Germany: a new crux for growth at OFI AM

On the 02/04/19 at 6:59AM


Erick Jarjat, in Mannheim

Christophe Mallet
Christophe Mallet

For OFI AM, international activities are a priority. In its “OFI 2020” strategic plan, development in new territories, meaning international development, is one of the priority areas for development at the asset management firm, alongside distribution in France. The implementation of the strategy involves some strong anchor points, including Germany in particular, as growth areas.

The asset management firm, with assets totalling about EUR72bn, did not want to take on the German market alone. “The German market is an attractive, dynamic market, but it is also a tough, very competitive market,” Christophe Mallet, director of international development at OFI AM, told NewsManagers at a major annual conference for investment professionals engaged in the German market, held in Mannheim on 30 and 31 January.

That’s why OFI AM decided to reach out to a local player, the regional bank Oldenburgische Landesbank AG (OLB), which since September 2018, has officially served as the exclusive strategic partner of OFI AM for the German and Austrian markets. OFI AM had initially, in June 2017, signed a simple distribution agreement with Bremer Kreditbank (BKB), the parent company of OLB, but since then, things have taken a different turn for OLB, which has merged with BKB. In the wake of the merger with OLB in summer 2018, OLB has become the single brand for the new group, and has made additions to its asset management activities, including Bankhaus Neelmeyer, a private bank which was previously acquired by BKB. In total, assets under management at OLB are about EUR7bn.

“The birth of our partnership comes at a time when the theme of sustainable development is gaining momentum on the German market. Investors are increasingly conscious of the impact of their investments, and as you know, we have been on this track for over 25 years already, and we have developed a major expertise in sustainable investment, which represents a real advantage, differentiating us from other players in this market,” says Mallet.

OFI AM will now sell 14 products on the German and Austrian markets, including several sustainable strategies under the brand name OFI RS (Responsible Solutions). To this end, OLB has built a dedicated team of four people, led by Nunzia Thiriot, head of asset management at OLB. “We are going to direct our efforts at two major client segments: B2B, meaning funds of funds and private banks, and institutional investors, meaning pension funds, foundations, and businesses,” Thiriot says.

“Our two largest shareholders are large mutualist insurance companies, France Macif and Matmut. So we know the issues institutionals have with Solvency 2 type regulations, ALM solutions, portfolio construction, and of course, SRI, perfectly. That can be an advantage that facilitates our development on the German market,” says Mallet.

The partnership strategy chosen by OFI AM is not a new one. The same approach has previously been used on the Portuguese market. When in late 2014, Macif Portugal was acquired by the Portuguese insurer Caravela, Caravela awarded a management mandate to OFI AM. In addition to extending this partnership with Caravela, OFI AM is working with a local TPM, Bluemint, to explore future developments in Portugal. OFI AM also has a few direct clients via institutional and insurance mandates.

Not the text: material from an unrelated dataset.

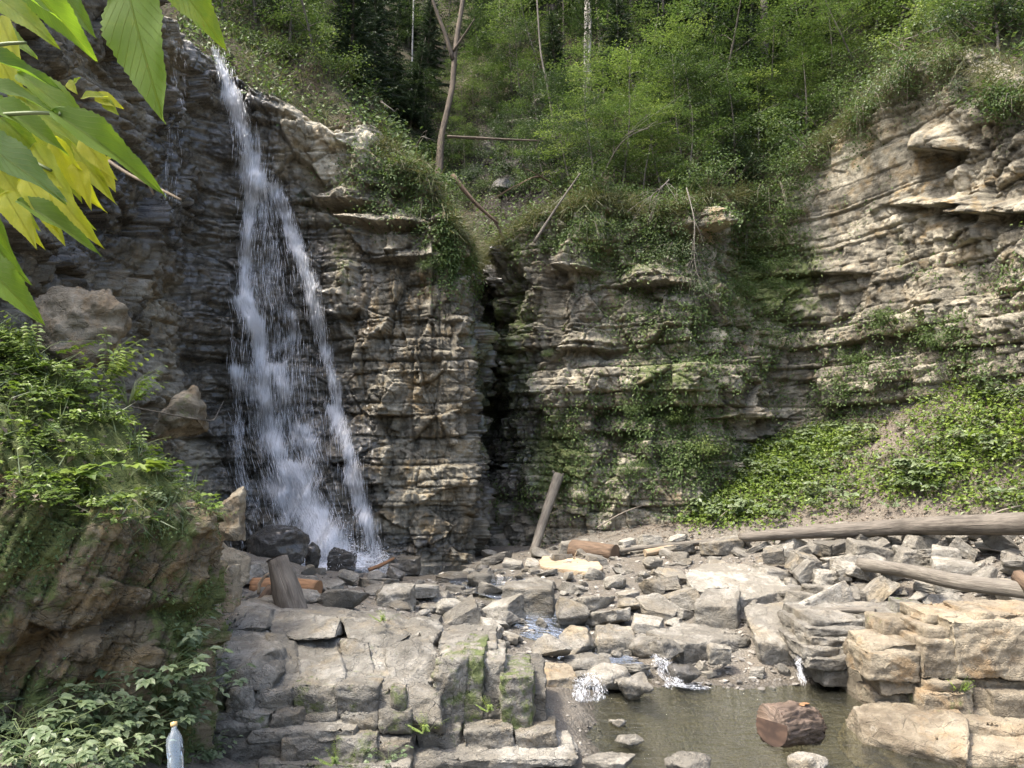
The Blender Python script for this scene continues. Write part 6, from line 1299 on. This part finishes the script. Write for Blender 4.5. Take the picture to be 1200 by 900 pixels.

In addition to continuing its growth on the Portuguese market and taking on the German market, OFI AM is also keeping a close eye on the Spanish and Italian markets. “Spain and Italy will probably be our next two destinations. We should be in a position to give you more specific news soon,” Mallet says. International assets under management are expected to account for an growing proportion of assets, although currently, international assets represent only a few million euros.